More About Meetinghouse and Meetinghouse Green

A sturdier building soon followed, which was fortified with a stone wall around it as protection against native attack. This area was truly the center of town activity – not only were the first citizens required to live within a half-mile of the meetinghouse for safety, but the jail, the pillory and stocks, a watch house, a pound for roaming animals, and the courthouse were close by. Notices were posted on the meetinghouse door, some about laws and penalties, some of a more personal nature. The town offered a bounty for each wolf that was killed – wolf heads were also nailed to the meetinghouse, according to historian Thomas Franklin Waters, in his 1905 work Ipswich in the Massachusetts Bay Colony.

 

Waters describes the typical arrangement inside a meetinghouse of the time: benches were placed on either side of a middle aisle, where the women sat on one side, and the men sat on the other. Social rank dictated the seating arrangement; thus, the poor and servants sat in the back. There were no creature comforts here. Everyone was expected to attend meeting once a week, no matter the cold or heat or inclement weather. A fine could be imposed on those who did not attend unless they were sick or disabled. In addition, according to Waters, “Every man above eighteen years of age, except the magistrates and ministers, by command of the General Court, came with his musket or other firearms, and duly equipped with match, powder, and bullets. The fear of Indian invasion was always upon them, and sentinels fully armed paced their beat without.”

 

A plaque outside the First Church today lists the early ministers who served Ipswich: Nathaniel Ward, Nathaniel Rogers, John Norton, Thomas Cobbett, and William Hubbard. Hubbard was one of nine graduates in Harvard’s first commencement ceremony, in 1642. Reverend Hubbard was ordained in 1658 and became first the assistant to Reverend Cobbett until Cobbett’s death in 1685, and then the minister of the Ipswich Church, a position he held until a year before his death in 1703. Hubbard’s first wife was Mary, the daughter of Reverend Nathaniel Rogers. Hubbard was also a historian who wrote several books, one of which, History of New England, was published by the Massachusetts Historical Society.

 

One wonders how Ipswich, one of the most important towns in Massachusetts, with its regional court and home to one of four jails used to imprison those accused of witchcraft in 1692, managed to navigate through the turmoil with just one woman executed for witchcraft (and Elizabeth How may have been considered more a resident of Topsfield than Ipswich).
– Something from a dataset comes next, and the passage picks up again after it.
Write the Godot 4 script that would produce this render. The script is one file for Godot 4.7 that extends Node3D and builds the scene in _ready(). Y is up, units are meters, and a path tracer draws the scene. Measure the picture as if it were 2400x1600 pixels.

Salem, Salem Village, and Topsfield to the south saw numerous convictions, while Andover to the north saw more people accused of witchcraft than any other community. Perhaps it had something to do with the town’s leadership in 1692, of which Hubbard was an important part.

 

Although little is written about Hubbard’s character and personality, this comment, from Edmund Tuttle’s 1859 work, A Historical Sketch of Hon. William Hubbard: and His Descendants Since 1930, sheds some light: “Dr. Eliot [John Eliot was the Puritan missionary known for bringing Christianity to the native people by learning their language] … bestows a full share of praise on Mr. Hubbard, saying, ‘he was certainly, for many years, the most eminent minister in the County of Essex – Equal to any in the province for learning and candor, and superior to all his contemporaries as a writer.’ Gov. Hutchinson [Thomas Hutchinson was the last loyalist Governor of the Province of Massachusetts Bay, prior to the Revolution] gives him the character of a man of learning, and of a candid and benevolent mind.”

 

The First Church in Ipswich, Congregational United Church of Christ is located at 1 Meetinghouse Green.